Yukoners were treated to MP Ryan Leef’s latest taxpayer-funded mail-out last week that was dripping with politics. Surely very similar mail-outs went out in Conservative-held ridings across the country.

Such mail-outs fall into one of those grey areas where politicians can hide amidst a certain level of ambiguity to dodge allegations that they are using public funds to further their own political careers.

After all, the success of many government programs depend on the public’s awareness of their existence. And it is reasonable for politicians to keep us apprised of what they have been up to.

But there is a line that is crossed when politicians use taxpayer money for obviously partisan purposes, and the latest offering from our MP falls squarely on the wrong side of that line.

Leef’s mail-out – entitled “Tax Cuts and Benefits for Families” – is ostensibly informational yet blatant political propaganda. It may not sport a Conservative Party logo, but it might as well have.

The tone of the document is very much, “Look at what our party is doing for you so please vote for us.”
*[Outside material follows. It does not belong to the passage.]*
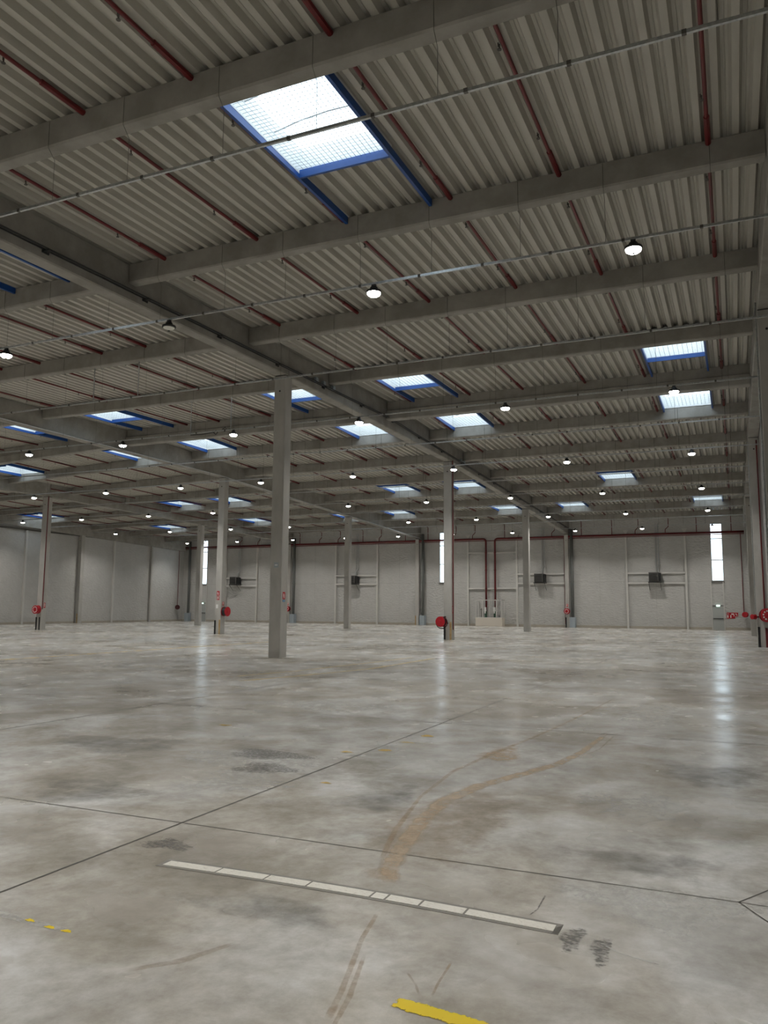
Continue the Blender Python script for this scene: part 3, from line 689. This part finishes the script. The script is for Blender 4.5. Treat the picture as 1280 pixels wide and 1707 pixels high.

Leef’s mail-out uses a blue colour scheme that is conveniently reminiscent of what’s used by the Conservative Party. The words “tax cut” – a favourite party slogan – are highlighted in large lettering on the front page. Rather than referring to the “government,” it makes repeated reference to the “Conservative government.”

It just happens to highlight those policies that the government has made the cornerstone of its re-election campaign – income splitting and the increased Universal Child Care Benefit – and refers to these being a part of the “Conservative plan.”

It even goes so far as to take a swipe at the opposition parties, claiming that “the NDP and Liberals would raise your taxes, take away the… (Universal Child Care Benefit) … and spend billions on bureaucratic programs.”

More subtly it notes that these policies are geared towards “100 per cent of children” and allows a thoroughly flattered “mom and dad” (the so-called “real experts”) to “choose whatever child care works for your families” – a not so veiled attempt at contrasting Conservative policies with the proposals put forth by the opposition parties.

Are these the kind of government programs that needs to be brought to the attention of voters? After all, we taxpayers usually make it a priority to avail ourselves of free money. And a properly completed tax return will lead to a taxpayer receiving most of these benefits anyway, so it is hard to imagine that too many voters miss out on them.

This is not information. It is politics.

The Conservatives are hardly the first to waste public money on political purposes. Voters in ridings with Liberal and NDP MPs no doubt receive slanted mail-outs of their own. This is a practice that has been going on for some time.

But whoever is doing it, the practice of using taxpayer money to promote narrow partisan interests is crass, wasteful, and inappropriate. It should stop. Unfortunately it will require that politicians to rise above their own self-interest, take the lead, and act in the greater public good.

This fall voters should demand that each candidates pledge to abandon this wasteful practice.

Kyle Carruthers is a born-and-raised Yukoner who lives and practises law in Whitehorse.